Dominated by Fernand Léger’s giant canvas, Trapeze artists,this gallery assembles works around the themes of modernism, geometry and the city. Jean Tinguely’s mischievous ‘Meta-mechanical sculpture’ is a deliberate travesty of mechanical precision—it shudders and moves unpredictably, the sire sprockets bend and jump the cogs—and if the machine were allowed to run continuously, it would destroy itself. Joseph Albers and Fritz Glarner explore colour and geometry, and the relationships between colour and shape.

The planar and linear elements of Gerrit Rietveld’s chair—part of an ensemble of furnishings shown in Berlin in 1923—are highlighted by black, white and grey paint. Sophie Taeuber-Arp’s Vertical and horizontal composition is related to designs for the stained glass windows for a café. Elsewhere in this sweep of abstraction, Amédée Ozenfant’s pearlescent vessels and a still life by Giorgio Morandi hang adjacent to a showcase with highlights from the decorative arts collection such as Frank Lloyd Wright’s window, made for the Avery Coonley Playhouse.

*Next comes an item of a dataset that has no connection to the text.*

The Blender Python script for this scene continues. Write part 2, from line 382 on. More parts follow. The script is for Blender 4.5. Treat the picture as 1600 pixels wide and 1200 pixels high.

Design and the decorative arts flourished in response to the modernist movement. Objects produced by the collective of architects and artists known as the Vienna Secession are underpinned by a strong reductive geometry. The Bauhaus school of art, design and architecture sought to unite the artistic and practical elements of design, making no distinction between art and craft. Art Deco designers used modern materials and industrial processes to create a highly expressive and decorative aesthetic which manifested itself in all aspects of the decorative arts and architecture.